Re: Baloney, Australian Style

Posted: Fri Mar 22, 2013 12:32 pm
by rubato
For a human institution to maintain its legitimacy it must do as a moral individual must do; admit the truth of the past, admit a wrong was done, offer reparations and/or atonement as appropriate. This is why holocaust denial is intolerable by any government and why the evils of Jim Crow must be acknowledged in the U.S.



What about the program in Spain where the Catholic church stole tens of thousands of babies and sold them for enormous profits?


http://www.dailymail.co.uk/news/article ... Spain.html
http://www.france24.com/en/20130119-spa ... ars-police
http://www.nytimes.com/2011/07/07/world ... d=all&_r=0
http://articles.cnn.com/2012-04-25/worl ... =PM:EUROPE


yrs,
rubato

Re: Baloney, Australian Style

Posted: Fri Mar 22, 2013 5:58 pm
by Lord Jim
I have absolutely no problem with governments apologizing for the actions of previous governments, if that's what they care to do...

As governments are on-going enterprises, I suppose there's some minimal logic to that....
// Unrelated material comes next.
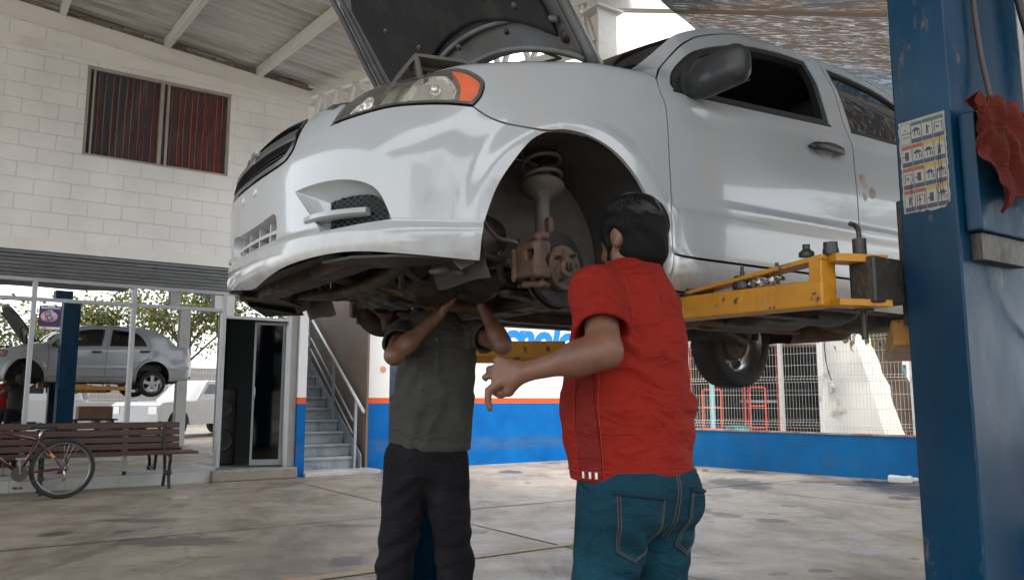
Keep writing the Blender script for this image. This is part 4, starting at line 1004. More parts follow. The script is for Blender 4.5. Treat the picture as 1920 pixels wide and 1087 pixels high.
# filler flap outline, tail lamps, plate
patch('tail_lamp',poly_smooth([(4.95,.66,1),(4.95,.86,1),(U_T-.55,.88,1),(U_T-.50,.66,1)],3),mat('red tail lamp',(.45,.015,.01),.15,coat=1),car,.04,.004)
patch('tail_lamp',poly_smooth([(4.95,.66,1),(4.95,.86,1),(U_T-.55,.88,1),(U_T-.50,.66,1)],3),bpy.data.materials['red tail lamp'],car,.04,.004,side=-1)
# roof, screens, boot lid lofted between the two side frames
def loft(name,path,m,bulge,crown,parent=car,n=26,k=8,smooth=True):
    co=[];F_=[]
    pts=[];
    for i in range(len(path)-1):
        for j in range(k): t=j/k; pts.append((path[i][0]*(1-t)+path[i+1][0]*t,path[i][1]*(1-t)+path[i+1][1]*t,(i+t)/(len(path)-1)))
    pts.append((*path[-1],1.))
    for (u,v,t) in pts:
        x,y,z=skin(u,v,-.006)
        for i in range(n+1):
            s=-1+2*i/n; s=math.sin(s*math.pi/2)*.35+s*.65; q=1-s*s; co.append((x+bulge(t)*q,y*s,z+crown(t)*q))
    for a in range(len(pts)-1):
        for i in range(n): F_.append((a*(n+1)+i,a*(n+1)+i+1,(a+1)*(n+1)+i+1,(a+1)*(n+1)+i))
    me=bpy.data.meshes.new(name); me.from_pydata(co,[],F_); bm=new(); bm.from_mesh(me); bmesh.ops.recalc_face_normals(bm,faces=bm.faces[:]); bm.to_mesh(me); bm.free()
    return link(name,me,m,parent,True)
ws=loft('windscreen',[(1.70,1.045),(1.82,1.092),(2.0,1.197),(2.2,1.299),(2.42,1.380)],M_GLASSW,lambda t:.13-.03*t,lambda t:.00+.012*t)
loft('roof',[(2.42,1.380),(2.62,1.426),(2.9,1.457),(3.3,1.454),(3.65,1.428)],PAINT,lambda t:.10-.18*t,lambda t:.012+.028*t)
loft('rear_window',[(3.65,1.428),(3.88,1.38),(4.08,1.305),(4.30,1.195),(4.50,1.085)],M_GLASSD,lambda t:-.08-.05*t,lambda t:.04-.04*t)
loft('boot_lid',[(4.50,1.085),(4.62,1.032),(5.0,1.03),(U_T-.1,1.02)],PAINT,lambda t:-.13+.10*t,lambda t:.0)
loft('headlining',[(2.42,1.35),(2.62,1.395),(2.9,1.42),(3.3,1.42),(3.65,1.39)],mat('headlining',(.10,.10,.098),.9),lambda t:.14-.22*t,lambda t:.03)
# tail panel closing the back
bm=new(); box(bm,-3.475,-3.44,-.25,.25,.25,1.02); obj('tail_panel',bm,PAINT,car)
# cowl and dashboard, seats
bm=new(); box(bm,-.42,-.20,-.66,.66,.93,.985); obj('cowl_panel',bm,M_TRIM,car)
bm=new(); box(bm,-.95,-.45,-.66,.66,.62,.98); o=obj('dashboard',bm,M_TRIM,car); bevel(o,.06,3)
M_SEAT=mat('grey seat cloth',(.10,.10,.105),.9,var=.1,vs=30)
for y in(.36,-.36):
    s_=obj('seat',(lambda b:(box(b,-1.75,-1.2,y-.25,y+.25,.42,.60),b)[-1])(new()),M_SEAT,car); bevel(s_,.06,3)
    bm=new(); box(bm,-.08,.06,y-.23,y+.23,0,.58,Matrix.Translation((-1.72,0,.58))@Matrix.Rotation(R(-18),4,'Y')); o=obj('backrest',bm,M_SEAT,s_); bevel(o,.06,3)
    bm=new(); box(bm,-1.99,-1.89,y-.13,y+.13,1.16,1.34); o=obj('headrest',bm,M_SEAT,s_); bevel(o,.045,3)
bm=new(); box(bm,-2.75,-2.2,-.62,.62,.42,.60); s_=obj('rear_seat',bm,M_SEAT,car); bevel(s_,.06,3)
bm=new(); box(bm,-2.85,-2.70,-.62,.62,.6,1.12); o=obj('backrest',bm,M_SEAT,s_); bevel(o,.05,3)
# mirrors
for sd in(1,-1):
    def fm(P,sd=sd):
        Q=P.copy(); Q[...,1]*=sd
        th=R(18); ax=np.array([[math.cos(th),0,0],[0,1,0],[0,0,1]])
        d=sd_box(Q,(-.575,.950,.968),(.055,.125,.074),None,.052)
        d=smax(d,-(Q[...,0]+.623),.012)        # flat mirror side at the back
        d=smin(d,sd_cap(Q,(-.56,.90,.945),(-.57,.815,.955),.042,.050),.03)
        d=smin(d,sd_box(Q,(-.57,.805,.96),(.045,.012,.050),None,.012),.02); return d
    mo=sdf_mesh('door_mirror',fm,(-.70,(.76 if sd>0 else -1.13),.87),(-.38,(1.14 if sd>0 else -.76),1.11),.006,M_TRIM,car)
    bm=new(); 
    M=Matrix.Translation((-.6215,sd*.950,.968)); box(bm,-.001,.001,-.095,.095,-.055,.055,M); o=obj('mirror_glass',bm,mat('mirror silver',(.8,.8,.8),.02,1),mo)
for P,c in(([(2.985,.755),(3.01,.768),(3.035,.755),(3.03,.735),(3.045,.715),(3.02,.70),(3.0,.722),(2.99,.74)],(.30,.24,.19)),([(3.05,.70),(3.075,.715),(3.10,.695),(3.085,.665),(3.06,.66),(3.045,.68)],(.24,.22,.20)),([(3.0,.675),(3.02,.685),(3.03,.66),(3.015,.64),(3.0,.655)],(.34,.31,.28))):
    patch('paint_chip',poly_smooth(P,3),mat('bare primer',c,.8,var=.3,vs=30),car,.012,.0008,gap=0,flange=0)
# ---- bonnet, propped open about its rear hinge
M_HOODIN=mat('dirty bonnet underside',(.115,.125,.135),.5,.1,var=.25,vs=3,dirt=(.09,.075,.06),ds=4,dth=(.45,.75))
M_PAD=mat('black felt pad',(.012,.013,.014),.85,var=.4,vs=5,bump=.5,bs=20,dirt=(.045,.04,.035),ds=4,dth=(.5,.8))
HA=R(51)
hood=bpy.data.objects.new('bonnet',bpy.data.meshes.new('bonnet')); 
def hp(a,y,o=0):
    """a = distance forward from the hinge line, y across; crown and rear scallop"""
    w=.735-.06*_sm(.2,1.05,a)
    s=y/ .75
    rear=.17*(1-(s*s))        # rear edge curves forward toward the glass
    return (a,y,.035*(1-s*s)+.05*math.sin(min(1,max(0,a/1.1))*math.pi)*.5-.028*_sm(.6,.75,abs(y))*1+o)
def hood_sheet(name,o,m,parent,u0=0,u1=1,yw=1.,inset=0.):
    co=[];F_=[];NA,NY=30,34
    for i in range(NA+1):
        for j in range(NY+1):
            s=-1+2*j/NY; t=u0+(u1-u0)*i/NA; a0=-.02+.25*(1-s*s)+inset; a1=1.04-.14*s*s-.06*abs(s)**6-inset; a=a0+(a1-a0)*t
            w=(.715-.10*_sm(.35,1.1,a))*yw; co.append(hp(a,w*s,o))
    for i in range(NA):
        for j in range(NY): q=i*(NY+1)+j; F_.append((q,q+1,q+NY+2,q+NY+1))
    me=bpy.data.meshes.new(name); me.from_pydata(co,[],F_); ob=link(name,me,m,parent,True)
    return ob
hood=hood_sheet('bonnet',0,[PAINT],car); so_=hood.modifiers.new('thick','SOLIDIFY'); so_.thickness=.008; so_.offset=1
hood.location=(-.235,0,1.012); hood.rotation_euler=(0,-HA,0)
inn=hood_sheet('inner_panel',-.022,M_HOODIN,hood,yw=.975,inset=.012); so_=inn.modifiers.new('thick','SOLIDIFY'); so_.thickness=.010; so_.offset=1
pad=hood_sheet('insulation_pad',-.044,M_PAD,hood,.22,.92,.82); so_=pad.modifiers.new('thick','SOLIDIFY'); so_.thickness=.016; so_.offset=1
bm=new()
for sgn in(1,-1):
    tube(bm,[hp(a,sgn*(.71-.09*_sm(.35,1.1,a)),-.036) for a in [.02+.96*i/20 for i in range(21)]],.014,8)
    tube(bm,[hp(a,sgn*(.66-.09*_sm(.35,1.1,a)),-.034) for a in [.06+.86*i/20 for i in range(21)]],.010,8)
tube(bm,[hp(-.02+.25*(1-(y/.715)**2)+.03,y,-.035) for y in [-.66+1.32*i/20 for i in range(21)]],.016,8)
tube(bm,[hp(.15+.22*(1-(y/.75)**2),y,-.040) for y in [-.62+1.24*i/20 for i in range(21)]],.014,8)
obj('stiffener',bm,M_HOODIN,hood,True)
for (a,y) in((.35,.45),(.35,0),(.35,-.45),(.6,.4),(.6,-.4),(.6,0),(.82,.3),(.82,-.3),(.45,.3),(.45,-.25)):
    bm=new(); lathe(bm,[(0,-.006),(.014,-.005),(.016,0)],Matrix.Translation(Vector(hp(a,y,-.058))),14); obj('pad_clip',bm,mat('clip',(.05,.05,.05),.5),hood,True)
for (a,y,r_) in((.15,.60,.022),(.21,.52,.009),(.16,.66,.008),(.29,.30,.011),(.15,-.6,.02),(.3,.66,.007),(.42,.62,.006)):
    bm=new(); lathe(bm,[(0,-.003),(r_,-.003),(r_*1.15,.004)],Matrix.Translation(Vector(hp(a,y,-.036))),16); obj('panel_hole',bm,M_SEAL,hood,True)
bm=new(); p0=Vector((.42,-.38,.02)); 
tube(bm,[(-.36+.55*math.cos(HA)-.05*0,.10,.985+.55*math.sin(HA)-.07),(-.20,.48,1.10),(.05,.66,.95)],.006,8); obj('prop_rod',bm,M_TRIM,car,True)
# hinges
for y in(.66,-.66):
    bm=new(); M=Matrix.Translation((-.30,y*.95,.97))@Matrix.Rotation(-HA,4,'Y'); box(bm,.02,.13,-.012,.012,-.02,.01,M); box(bm,-.02,.03,-.012,.012,-.03,0,Matrix.Translation((-.34,y*.95,.95))); obj('hinge',bm,M_TRIM,car)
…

Though it doesn't seem to serve much tangible purpose....but if they want to do that, knock yourselves out...

What I DO object to, (as I've said before) is the idea of a government apologizing on MY behalf, for things I had absolutely nothing to do with....

This is a strong philosophical and moral point for me...

In my view, as a person, one can only "apologize" or feel "ashamed" for things one has personally done...That's what gives "apologizing" and the whole concept of "shame" meaning....

I was very unhappy a few years ago when the Congress decided to "apologize" not for the actions of previous Congresses, not for The Fugitive Slave Act, or the 3/5th clause in the Constitution, or any other legal action it took that sustained and perpetuated the abhorrent institution of slavery...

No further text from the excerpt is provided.